A group of people from a formerly nomadic minority known as Irish travellers will be in a London courtroom tomorrow to hear a judge rule on their plea to remain on land that's been their home for 10 years. That's also about how long the local government's been trying to evict most of them. Vicki Barker reports from London.

VICKI BARKER: The controversy revolves around a site known as Dale Farm. It's in the English town of Basildon, about 15 miles east of London, and it's home to 86 families of Irish travellers - some 400 people living, according to custom and culture, in extended family groups. The travellers bought the land legally about 10 years ago. Half was zoned for residential use, and now houses 34 trailers and camper vans. But the other half was zoned greenbelt - protected from development - and Basildon town council has so far spent about 10 years and $28 million trying to clear the 52 trailers from that site. As she walked into court Friday, Dale Farm resident, Kathleen McCarthy told reporters the case is crystal clear.

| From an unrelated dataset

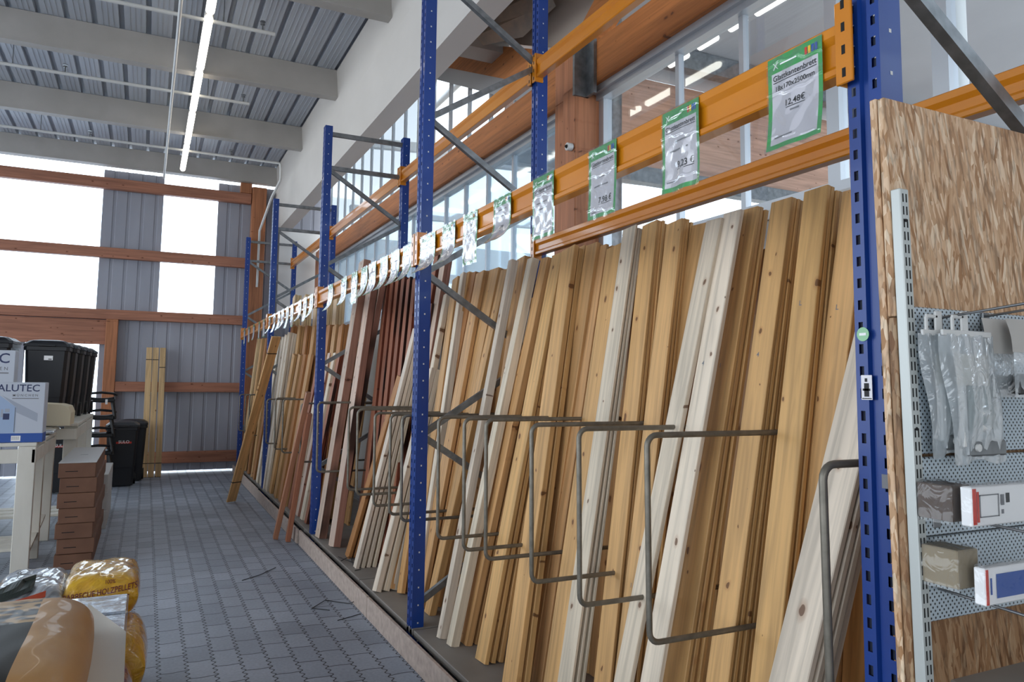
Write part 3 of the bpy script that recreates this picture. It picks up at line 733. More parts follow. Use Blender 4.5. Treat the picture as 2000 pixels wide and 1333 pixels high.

KATHLEEN MCCARTHY: Justice, that is really what this is all about because it's going on 10 year now and we just need justice. We need to be let stay or find somewhere for us to go, right.

BARKER: But the town says the zoning law is clear and has to apply to everyone equally. The travellers, though, say it isn't that simple. Like Roma migrants and new age travellers, Irish travellers theoretically have the legal right to pursue their semi-nomadic way of life here in Britain. In reality, they say, 90 percent of their zoning applications are turned down. Basildon has offered alternative housing or plots of land - the travellers have rejected them all as too rundown, too permanent, or too dispersed to allow them to maintain their close family ties. Matthew Brindley is with the Irish Travellers Movement, which advocates for travellers' rights.

MATTHEW BRINDLEY: They want a site in the area where they can carry on their lives, where their kids can still go to the local school or a school nearby and they can remain part of the community in Basildon, which is where most of these kids were born.

BARKER: Last Monday, as authorities prepared to carry out the mass eviction, the travellers won a last-minute court-ordered reprieve to allow a high court judge to consider the case. The judge says his ruling will concern not whether but when and how the evictions should proceed. Tony Ball, head of Basildon's town council, says he's confident of victory.

TONY BALL: We've been doing this for ten years; we can wait another three, four days.

BARKER: He may have to wait longer than that: the travellers have reportedly lodged two more bids for a judicial review of their case - which, if allowed, could cost Basildon yet more time and more money. For NPR News, I'm Vicki Barker in London.